-心を掴んで離さない歌-
誰しも、聴いた瞬間にそんな想いに駆られる歌があるのではないだろうか。
私にとってのそんな歌はCHAGE&ASKAの 「LOVE SONG」。
初めて聴いたのは高校生の頃だったと思う。
歌詞も好きだけど、サビ前からぐっと盛り上がる部分のメロディーが特に好きで心が躍る。
高校を卒業して社会人になった私は恋をした。
同じ会社に同期として入社した三歳年上の人。
当初は沢山いる同期の中の友人の一人だったが、趣味や感覚が似ていたこともあったのか、とても気が合い、いつしか好きになっていた。
ある時、同期仲間でカラオケに行くことになり、その時彼が選んだ歌が「LOVE SONG」だった。
歌う姿や声が完全に私の心を支配した。
ただの好きな歌が、心を掴んで離さない歌に変わった瞬間だった。
「好きな歌なんだ」と伝えてからは事ある毎に歌ってくれ、好きな気持ちは増す一方だった。
同じ会社に勤めてはいたが、やがて勤務地は離れる事になった。
離れる前に好きな気持ちは伝えたけど、彼の答えはYESでもNOでもなかった。
淡く切ない思い出だ。
その後私にはもっと好きな人ができたし、結婚もした。

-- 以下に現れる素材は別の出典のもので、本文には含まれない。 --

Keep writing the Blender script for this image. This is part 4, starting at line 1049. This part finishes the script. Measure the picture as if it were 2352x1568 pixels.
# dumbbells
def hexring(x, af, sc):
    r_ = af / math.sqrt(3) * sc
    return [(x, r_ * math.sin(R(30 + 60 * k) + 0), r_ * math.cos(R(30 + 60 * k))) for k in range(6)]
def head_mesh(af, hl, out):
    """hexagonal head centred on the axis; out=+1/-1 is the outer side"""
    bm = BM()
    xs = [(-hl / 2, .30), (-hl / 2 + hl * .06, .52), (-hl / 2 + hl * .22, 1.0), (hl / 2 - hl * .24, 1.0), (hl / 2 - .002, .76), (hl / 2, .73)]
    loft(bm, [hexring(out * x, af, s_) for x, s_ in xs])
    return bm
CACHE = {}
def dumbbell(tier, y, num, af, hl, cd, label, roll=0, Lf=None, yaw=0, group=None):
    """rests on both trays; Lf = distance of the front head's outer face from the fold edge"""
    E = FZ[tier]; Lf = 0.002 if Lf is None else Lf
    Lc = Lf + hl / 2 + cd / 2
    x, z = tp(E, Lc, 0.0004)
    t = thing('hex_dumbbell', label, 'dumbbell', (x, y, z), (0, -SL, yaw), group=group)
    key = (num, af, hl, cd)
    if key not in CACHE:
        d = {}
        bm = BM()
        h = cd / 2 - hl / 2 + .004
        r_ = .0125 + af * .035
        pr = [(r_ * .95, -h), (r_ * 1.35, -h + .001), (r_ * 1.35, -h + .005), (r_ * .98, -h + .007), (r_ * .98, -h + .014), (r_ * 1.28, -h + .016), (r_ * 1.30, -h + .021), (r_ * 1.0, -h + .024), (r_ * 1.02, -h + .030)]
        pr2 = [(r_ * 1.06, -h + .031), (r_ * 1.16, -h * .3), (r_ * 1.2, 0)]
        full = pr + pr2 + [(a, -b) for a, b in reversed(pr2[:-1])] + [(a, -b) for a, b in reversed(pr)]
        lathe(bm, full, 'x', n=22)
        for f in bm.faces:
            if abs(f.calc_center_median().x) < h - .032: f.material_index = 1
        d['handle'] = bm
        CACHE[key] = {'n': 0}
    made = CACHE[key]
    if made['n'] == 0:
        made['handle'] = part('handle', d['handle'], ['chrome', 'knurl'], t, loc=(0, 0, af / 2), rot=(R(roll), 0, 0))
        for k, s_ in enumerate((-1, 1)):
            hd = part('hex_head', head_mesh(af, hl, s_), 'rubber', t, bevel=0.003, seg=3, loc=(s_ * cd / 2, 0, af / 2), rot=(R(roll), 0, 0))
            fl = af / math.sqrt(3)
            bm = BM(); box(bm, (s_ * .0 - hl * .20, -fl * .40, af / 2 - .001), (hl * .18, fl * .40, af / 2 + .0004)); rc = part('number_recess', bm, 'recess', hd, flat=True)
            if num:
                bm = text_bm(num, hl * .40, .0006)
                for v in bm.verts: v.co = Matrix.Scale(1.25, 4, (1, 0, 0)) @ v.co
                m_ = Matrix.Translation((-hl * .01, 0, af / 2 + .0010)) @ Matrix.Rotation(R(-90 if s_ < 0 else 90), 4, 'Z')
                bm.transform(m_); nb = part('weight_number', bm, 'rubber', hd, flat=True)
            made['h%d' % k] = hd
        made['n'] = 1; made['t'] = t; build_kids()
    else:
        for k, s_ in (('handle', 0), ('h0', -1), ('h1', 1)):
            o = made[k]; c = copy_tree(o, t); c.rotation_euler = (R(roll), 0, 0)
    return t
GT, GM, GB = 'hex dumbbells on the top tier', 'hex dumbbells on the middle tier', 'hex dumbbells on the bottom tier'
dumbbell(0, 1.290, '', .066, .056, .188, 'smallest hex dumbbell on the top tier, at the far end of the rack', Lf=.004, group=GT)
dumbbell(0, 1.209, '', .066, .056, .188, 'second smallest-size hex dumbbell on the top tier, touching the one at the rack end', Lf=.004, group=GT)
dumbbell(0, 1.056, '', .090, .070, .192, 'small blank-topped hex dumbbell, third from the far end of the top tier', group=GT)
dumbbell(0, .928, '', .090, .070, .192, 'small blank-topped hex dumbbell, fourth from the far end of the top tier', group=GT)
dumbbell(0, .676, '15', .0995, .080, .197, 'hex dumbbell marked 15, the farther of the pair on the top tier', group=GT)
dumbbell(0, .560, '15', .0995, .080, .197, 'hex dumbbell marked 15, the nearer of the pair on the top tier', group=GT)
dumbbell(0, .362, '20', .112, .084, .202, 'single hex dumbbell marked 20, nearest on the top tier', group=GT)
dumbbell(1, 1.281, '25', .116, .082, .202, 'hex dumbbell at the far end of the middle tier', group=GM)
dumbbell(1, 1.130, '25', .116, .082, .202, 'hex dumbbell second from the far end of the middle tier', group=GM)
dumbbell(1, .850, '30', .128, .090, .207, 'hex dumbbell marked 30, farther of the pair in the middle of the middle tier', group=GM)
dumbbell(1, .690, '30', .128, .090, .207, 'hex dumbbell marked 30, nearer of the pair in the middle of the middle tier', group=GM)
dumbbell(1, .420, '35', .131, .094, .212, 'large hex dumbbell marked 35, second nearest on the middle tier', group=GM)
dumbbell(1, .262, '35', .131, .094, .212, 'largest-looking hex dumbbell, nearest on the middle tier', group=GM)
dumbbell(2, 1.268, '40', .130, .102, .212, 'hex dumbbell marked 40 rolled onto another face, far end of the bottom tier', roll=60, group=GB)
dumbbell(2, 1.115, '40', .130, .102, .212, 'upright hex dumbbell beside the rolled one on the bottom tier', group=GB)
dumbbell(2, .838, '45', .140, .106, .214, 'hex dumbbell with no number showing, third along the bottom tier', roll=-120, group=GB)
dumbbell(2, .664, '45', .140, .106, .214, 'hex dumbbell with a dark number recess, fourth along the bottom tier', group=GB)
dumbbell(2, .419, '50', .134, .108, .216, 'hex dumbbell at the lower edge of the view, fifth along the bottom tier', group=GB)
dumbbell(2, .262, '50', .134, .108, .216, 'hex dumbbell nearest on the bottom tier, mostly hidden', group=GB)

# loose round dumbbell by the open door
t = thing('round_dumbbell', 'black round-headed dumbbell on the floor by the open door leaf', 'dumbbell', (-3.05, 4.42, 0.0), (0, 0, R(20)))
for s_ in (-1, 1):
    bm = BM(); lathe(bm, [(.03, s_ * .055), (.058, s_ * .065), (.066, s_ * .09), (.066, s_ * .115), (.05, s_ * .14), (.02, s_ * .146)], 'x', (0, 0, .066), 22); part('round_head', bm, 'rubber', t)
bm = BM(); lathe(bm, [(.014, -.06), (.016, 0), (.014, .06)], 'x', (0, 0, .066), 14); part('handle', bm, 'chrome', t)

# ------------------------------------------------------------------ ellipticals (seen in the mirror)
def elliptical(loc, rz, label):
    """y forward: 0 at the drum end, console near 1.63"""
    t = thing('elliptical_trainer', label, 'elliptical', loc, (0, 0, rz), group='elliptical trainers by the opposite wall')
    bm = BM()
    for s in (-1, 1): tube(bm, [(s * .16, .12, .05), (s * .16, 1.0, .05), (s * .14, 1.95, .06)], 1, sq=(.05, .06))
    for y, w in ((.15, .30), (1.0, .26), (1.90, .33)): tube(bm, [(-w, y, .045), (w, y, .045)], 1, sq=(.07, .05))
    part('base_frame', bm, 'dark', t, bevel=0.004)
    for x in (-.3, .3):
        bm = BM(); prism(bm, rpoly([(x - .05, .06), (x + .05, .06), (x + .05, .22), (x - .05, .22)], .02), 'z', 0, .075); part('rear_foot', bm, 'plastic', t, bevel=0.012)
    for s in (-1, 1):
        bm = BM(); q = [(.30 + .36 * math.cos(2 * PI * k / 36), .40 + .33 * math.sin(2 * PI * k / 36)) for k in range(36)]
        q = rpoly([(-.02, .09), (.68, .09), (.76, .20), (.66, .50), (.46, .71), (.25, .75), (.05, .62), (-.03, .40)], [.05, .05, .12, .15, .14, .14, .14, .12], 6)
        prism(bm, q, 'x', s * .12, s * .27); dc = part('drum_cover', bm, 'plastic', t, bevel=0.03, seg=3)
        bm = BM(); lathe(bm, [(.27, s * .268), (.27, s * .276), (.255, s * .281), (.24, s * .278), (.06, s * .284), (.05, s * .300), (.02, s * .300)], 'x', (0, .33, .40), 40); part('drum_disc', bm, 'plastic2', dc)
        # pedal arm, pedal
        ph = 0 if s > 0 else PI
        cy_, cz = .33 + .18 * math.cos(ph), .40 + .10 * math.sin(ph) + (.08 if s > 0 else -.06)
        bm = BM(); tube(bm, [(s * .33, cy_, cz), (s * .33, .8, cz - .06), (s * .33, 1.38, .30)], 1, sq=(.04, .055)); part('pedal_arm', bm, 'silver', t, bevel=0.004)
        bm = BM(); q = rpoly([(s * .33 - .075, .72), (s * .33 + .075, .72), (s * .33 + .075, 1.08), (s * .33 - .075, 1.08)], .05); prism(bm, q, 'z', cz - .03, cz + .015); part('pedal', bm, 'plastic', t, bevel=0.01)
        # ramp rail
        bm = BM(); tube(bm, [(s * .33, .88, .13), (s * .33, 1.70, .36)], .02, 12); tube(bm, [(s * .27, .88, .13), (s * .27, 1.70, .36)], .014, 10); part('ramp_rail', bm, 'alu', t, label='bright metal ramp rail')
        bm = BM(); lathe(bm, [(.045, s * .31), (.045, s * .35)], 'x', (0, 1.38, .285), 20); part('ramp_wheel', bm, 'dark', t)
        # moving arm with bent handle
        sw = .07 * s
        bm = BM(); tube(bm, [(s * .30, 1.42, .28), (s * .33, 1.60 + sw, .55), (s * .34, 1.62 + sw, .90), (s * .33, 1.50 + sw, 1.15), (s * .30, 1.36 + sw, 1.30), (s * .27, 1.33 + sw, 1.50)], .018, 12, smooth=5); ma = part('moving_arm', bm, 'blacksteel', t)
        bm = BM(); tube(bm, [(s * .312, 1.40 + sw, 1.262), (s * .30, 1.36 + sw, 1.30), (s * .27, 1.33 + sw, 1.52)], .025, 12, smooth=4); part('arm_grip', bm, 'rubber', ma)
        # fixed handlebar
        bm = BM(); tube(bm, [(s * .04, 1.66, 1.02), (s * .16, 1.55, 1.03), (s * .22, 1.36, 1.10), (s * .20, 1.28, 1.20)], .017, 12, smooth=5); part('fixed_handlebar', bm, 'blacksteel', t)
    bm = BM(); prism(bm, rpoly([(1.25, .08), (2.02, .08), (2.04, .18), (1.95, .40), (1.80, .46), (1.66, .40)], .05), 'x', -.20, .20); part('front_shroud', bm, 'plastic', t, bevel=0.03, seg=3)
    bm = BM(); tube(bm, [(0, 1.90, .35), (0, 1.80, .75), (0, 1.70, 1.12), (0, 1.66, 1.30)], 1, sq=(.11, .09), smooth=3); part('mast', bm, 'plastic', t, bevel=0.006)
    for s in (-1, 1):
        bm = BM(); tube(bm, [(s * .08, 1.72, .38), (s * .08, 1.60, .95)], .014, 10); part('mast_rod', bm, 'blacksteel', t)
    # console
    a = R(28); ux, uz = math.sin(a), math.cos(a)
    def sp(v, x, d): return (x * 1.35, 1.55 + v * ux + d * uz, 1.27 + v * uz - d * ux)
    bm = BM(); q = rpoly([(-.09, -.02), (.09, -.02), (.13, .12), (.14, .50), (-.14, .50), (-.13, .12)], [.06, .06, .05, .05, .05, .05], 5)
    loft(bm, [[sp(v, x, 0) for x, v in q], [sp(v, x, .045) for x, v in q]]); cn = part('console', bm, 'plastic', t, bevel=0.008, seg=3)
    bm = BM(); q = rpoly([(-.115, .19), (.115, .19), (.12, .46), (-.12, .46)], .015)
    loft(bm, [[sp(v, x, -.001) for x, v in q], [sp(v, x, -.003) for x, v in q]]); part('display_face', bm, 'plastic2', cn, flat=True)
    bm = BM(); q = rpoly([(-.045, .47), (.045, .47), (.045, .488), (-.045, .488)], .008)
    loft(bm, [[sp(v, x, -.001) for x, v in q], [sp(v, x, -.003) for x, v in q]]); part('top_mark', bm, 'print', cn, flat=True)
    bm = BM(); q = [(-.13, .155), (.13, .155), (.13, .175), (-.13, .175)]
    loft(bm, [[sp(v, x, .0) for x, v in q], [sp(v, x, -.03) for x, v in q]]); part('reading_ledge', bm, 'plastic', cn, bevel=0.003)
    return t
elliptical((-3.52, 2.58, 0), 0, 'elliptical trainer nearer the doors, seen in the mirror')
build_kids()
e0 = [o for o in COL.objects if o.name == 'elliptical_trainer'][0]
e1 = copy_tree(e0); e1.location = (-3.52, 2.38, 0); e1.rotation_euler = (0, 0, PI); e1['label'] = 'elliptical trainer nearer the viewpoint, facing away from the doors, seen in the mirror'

それでも「LOVE SONG」はずっと私の心を掴んで離さない歌のまま変わる事はなかった。
そんな彼とは今も変わらず友人として付き合いが続いている。
直接会うこともなくかなりの年月が経過していたが、数年前に再会する機会があった。
食事の後、カラオケに行く流れに。
彼が最初に選んだ曲は「LOVE SONG」。
思い出が一気に蘇った。当然動揺したが、平静なフリをして聴いていた。
どんなつもりでその曲を選んだのか。
彼に聞いてみようかと一瞬考えたが、結局聞かなかったのは、実らなかった過去の恋と、その後に長く続いている友人関係があったからなんだと思う。
彼は覚えていたと思う。
私が彼を好きだった事も、私の好きな歌だった事も。
私達二人の間には、愛でも恋でもなく、だからと言ってただの友達でもない、不思議な空気感がある。彼も同じように感じているはずだ。
だから、私を喜ばせたくて歌ったのだろう。とそう受け止めている。
「だから好きになったんだよね~」
なんて思い出しながら、淡く切ない青春時代を懐かしむように、私は今も時々「LOVE SONG」を聴いている。
そんな歌や時間が、ずっと私を支えている。